- [Rows from a 3D scene dataset]:
* Begin *

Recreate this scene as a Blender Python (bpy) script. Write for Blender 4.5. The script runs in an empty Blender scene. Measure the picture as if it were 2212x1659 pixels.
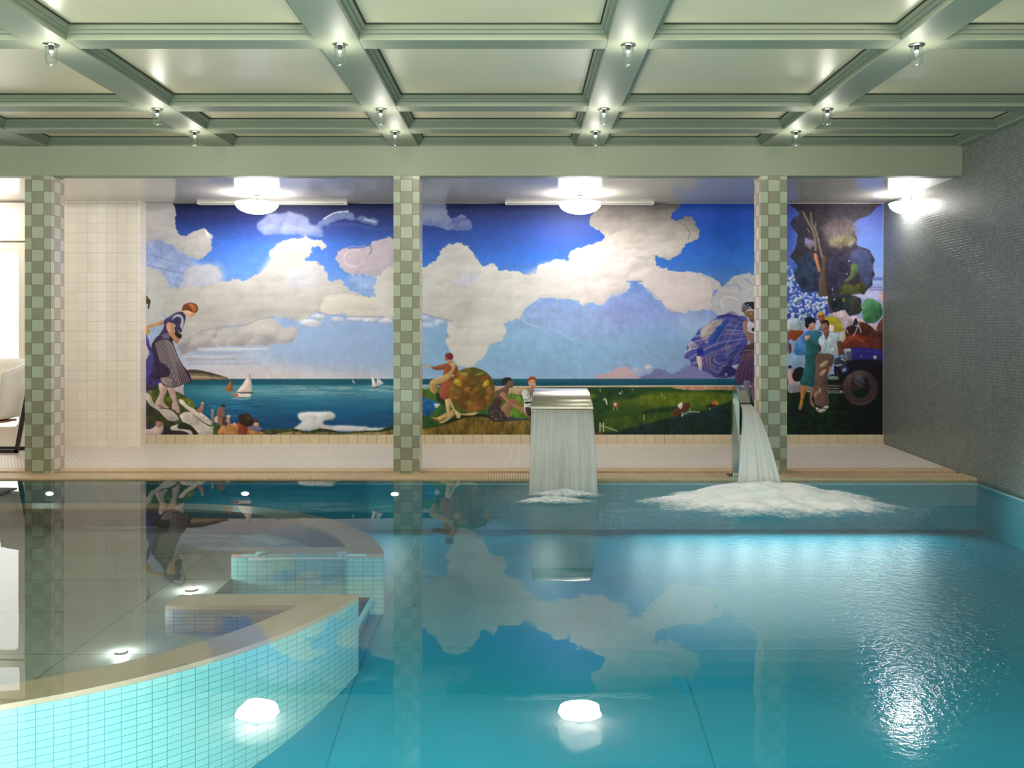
# Indoor pool with a painted mural, green coffered ceiling and two steel fountains
MURAL_GAIN, EXPO, K_JAR, K_POOL = 1.0, 0.5, 1.6, 1.0
# ---------------------------------------------------------------- mural painting (pattern of the mural, as colours per point)
import numpy as np
MX0, MX1, MY0, MY1 = 317.0, 1906.0, 440.0, 939.0      # the mural's extent in drawing units
CS = 1.5
MW, MH = int((MX1-MX0)*CS)//2*2, int((MY1-MY0)*CS)//2*2
_gx = MX0 + (np.arange(MW)+.5)/CS
_gy = MY0 + (np.arange(MH)+.5)/CS
XX, YY = np.meshgrid(_gx, _gy)
XX = XX.astype(np.float32); YY = YY.astype(np.float32)
rng = np.random.RandomState(7)

def vnoise(sx, sy, seed):
    r = np.random.RandomState(seed)
    gw, gh = int((MX1-MX0)/sx)+4, int((MY1-MY0)/sy)+4
    g = r.rand(gh, gw).astype(np.float32)
    u = (XX-MX0)/sx; v = (YY-MY0)/sy
    i = u.astype(int); j = v.astype(int)
    fu = u-i; fv = v-j
    fu = fu*fu*(3-2*fu); fv = fv*fv*(3-2*fv)
    return ((g[j,i]*(1-fu)+g[j,i+1]*fu)*(1-fv)+(g[j+1,i]*(1-fu)+g[j+1,i+1]*fu)*fv)

def fbm(s, seed, n=4, asp=1.0):
    a, t, tot = 1.0, 0, 0
    for k in range(n):
        t = t + a*vnoise(s*asp/2**k, s/2**k, seed+k*13); tot += a; a *= .55
    return t/tot*2-1

N_BIG = fbm(90, 1, 5); N_MID = fbm(34, 20, 4); N_SM = fbm(11, 40, 3); N_X = fbm(26, 60, 4); N_Y = fbm(26, 80, 4)
N_STR = fbm(9, 100, 3, 7); N_FINE = fbm(4, 120, 2); N_VERT = fbm(12, 140, 3, .25); N_WID = fbm(24, 160, 4, 4.5)
cv = np.zeros((MH, MW, 3), np.float32)

def c3(c): return np.array(c, np.float32)/255.0
def Z(o, pts):
    ox, oy, s = FR[o]
    return [(ox+p[0]/s, oy+p[1]/s) for p in pts]
FR = {'p':(0,0,1.0),'z5':(300,420,3.0714),'z6':(840,420,3.072),'z7':(1280,420,3.0727),'z8':(1600,420,2.675),'w':(300,620,5.528),
      'b':(310,820,7.135),'m':(900,740,7.9),'d':(1460,630,7.215),'r':(1695,640,5.351),'t':(1695,430,6.142),'g':(1270,810,5.978)}

def smooth_pts(p, n=4):
    p = np.array(p, float); m = len(p); out = []
    for i in range(m):
        a, b, c, d = p[(i-1)%m], p[i], p[(i+1)%m], p[(i+2)%m]
        for k in range(n):
            t = k/n
            out.append(.5*((2*b)+(-a+c)*t+(2*a-5*b+4*c-d)*t*t+(-a+3*b-3*c+d)*t**3))
    return np.array(out)

def win(x0, x1, y0, y1):
    i0 = max(0, int((x0-MX0)*CS)); i1 = min(MW, int((x1-MX0)*CS)+2)
    j0 = max(0, int((y0-MY0)*CS)); j1 = min(MH, int((y1-MY0)*CS)+2)
    return (slice(j0, max(j1, j0)), slice(i0, max(i1, i0)))

def blur(m, r):
    k = max(1, int(round(r*CS)))
    for _ in range(2):
        for ax in (0, 1):
            pad = [(0,0),(0,0)]; pad[ax] = (k, k)
            q = np.pad(m, pad, mode='edge'); cs = np.cumsum(q, axis=ax, dtype=np.float64)
            z = np.zeros_like(np.take(cs, [0], axis=ax)); cs = np.concatenate([z, cs], axis=ax)
            n = m.shape[ax]; w = 2*k+1
            m = ((np.take(cs, np.arange(w, n+w), axis=ax)-np.take(cs, np.arange(0, n), axis=ax))/w).astype(np.float32)
    return m

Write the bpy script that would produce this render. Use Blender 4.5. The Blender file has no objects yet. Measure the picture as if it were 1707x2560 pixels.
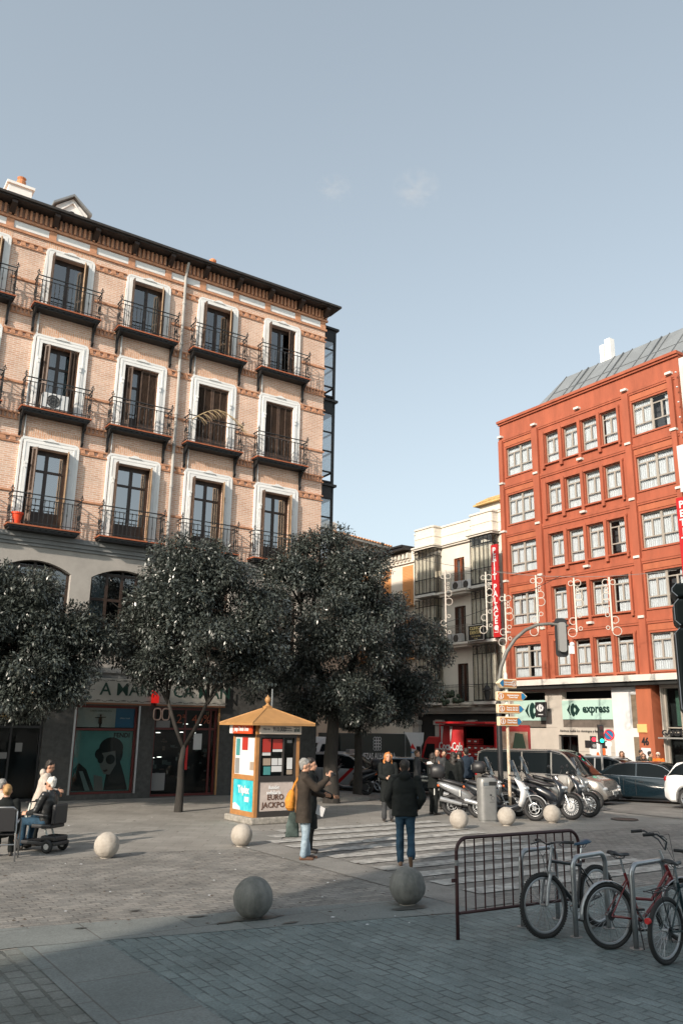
import bpy, math, random
import numpy as np
from mathutils import Vector, Matrix, Euler
R=math.radians; PI=math.pi
random.seed(7); rng=np.random.default_rng(7)
S=bpy.context.scene; COL=S.collection
# ---------------------------------------------------------------- camera
EYE=2.35; FPX=2041.0; PITCH=R(14.808); ROLL=R(0.8925)
_c,_s=math.cos(ROLL),math.sin(ROLL)
CF=Vector((0,math.cos(PITCH),math.sin(PITCH))); _u=Vector((0,-math.sin(PITCH),math.cos(PITCH))); _x=Vector((1,0,0))
CX=_x*_c+_u*_s; CU=_u*_c-_x*_s
cam=bpy.data.cameras.new('camera'); co=bpy.data.objects.new('camera',cam); COL.objects.link(co)
cam.sensor_fit='VERTICAL'; cam.sensor_height=36.0; cam.lens=36.0*FPX/2560.0
cam.clip_start=0.1; cam.clip_end=2000
co.matrix_world=Matrix(((CX.x,CU.x,-CF.x,0),(CX.y,CU.y,-CF.y,0),(CX.z,CU.z,-CF.z,EYE),(0,0,0,1)))
S.camera=co
# ---------------------------------------------------------------- sky and sun
SUN_EL=26.0; SUN_AZ=214.0     # azimuth clockwise from +Y
w=bpy.data.worlds.new('World'); S.world=w; w.use_nodes=True
nt=w.node_tree; nt.nodes.clear()
wo=nt.nodes.new('ShaderNodeOutputWorld'); bg=nt.nodes.new('ShaderNodeBackground'); sky=nt.nodes.new('ShaderNodeTexSky')
sky.sky_type='NISHITA'; sky.sun_disc=False; sky.sun_elevation=R(SUN_EL); sky.sun_rotation=R(SUN_AZ)
sky.altitude=600; sky.air_density=1.0; sky.dust_density=6.0; sky.ozone_density=1.0
hs=nt.nodes.new('ShaderNodeHueSaturation'); hs.inputs['Saturation'].default_value=0.56; hs.inputs['Value'].default_value=1.0
gm=nt.nodes.new('ShaderNodeGamma'); gm.inputs[1].default_value=0.68; tn=nt.nodes.new('ShaderNodeMixRGB'); tn.blend_type='MULTIPLY'; tn.inputs[0].default_value=1.0; tn.inputs[2].default_value=(1.09,1.26,1.22,1)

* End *

- [Given problem]: Copy nothing past the line containing "return t/tot*2-1": reproduce every line from the start of the records up to it, skipping pictures.

- [Exercise answer]:
Recreate this scene as a Blender Python (bpy) script. Write for Blender 4.5. The script runs in an empty Blender scene. Measure the picture as if it were 2212x1659 pixels.
# Indoor pool with a painted mural, green coffered ceiling and two steel fountains
MURAL_GAIN, EXPO, K_JAR, K_POOL = 1.0, 0.5, 1.6, 1.0
# ---------------------------------------------------------------- mural painting (pattern of the mural, as colours per point)
import numpy as np
MX0, MX1, MY0, MY1 = 317.0, 1906.0, 440.0, 939.0      # the mural's extent in drawing units
CS = 1.5
MW, MH = int((MX1-MX0)*CS)//2*2, int((MY1-MY0)*CS)//2*2
_gx = MX0 + (np.arange(MW)+.5)/CS
_gy = MY0 + (np.arange(MH)+.5)/CS
XX, YY = np.meshgrid(_gx, _gy)
XX = XX.astype(np.float32); YY = YY.astype(np.float32)
rng = np.random.RandomState(7)

def vnoise(sx, sy, seed):
    r = np.random.RandomState(seed)
    gw, gh = int((MX1-MX0)/sx)+4, int((MY1-MY0)/sy)+4
    g = r.rand(gh, gw).astype(np.float32)
    u = (XX-MX0)/sx; v = (YY-MY0)/sy
    i = u.astype(int); j = v.astype(int)
    fu = u-i; fv = v-j
    fu = fu*fu*(3-2*fu); fv = fv*fv*(3-2*fv)
    return ((g[j,i]*(1-fu)+g[j,i+1]*fu)*(1-fv)+(g[j+1,i]*(1-fu)+g[j+1,i+1]*fu)*fv)

def fbm(s, seed, n=4, asp=1.0):
    a, t, tot = 1.0, 0, 0
    for k in range(n):
        t = t + a*vnoise(s*asp/2**k, s/2**k, seed+k*13); tot += a; a *= .55
    return t/tot*2-1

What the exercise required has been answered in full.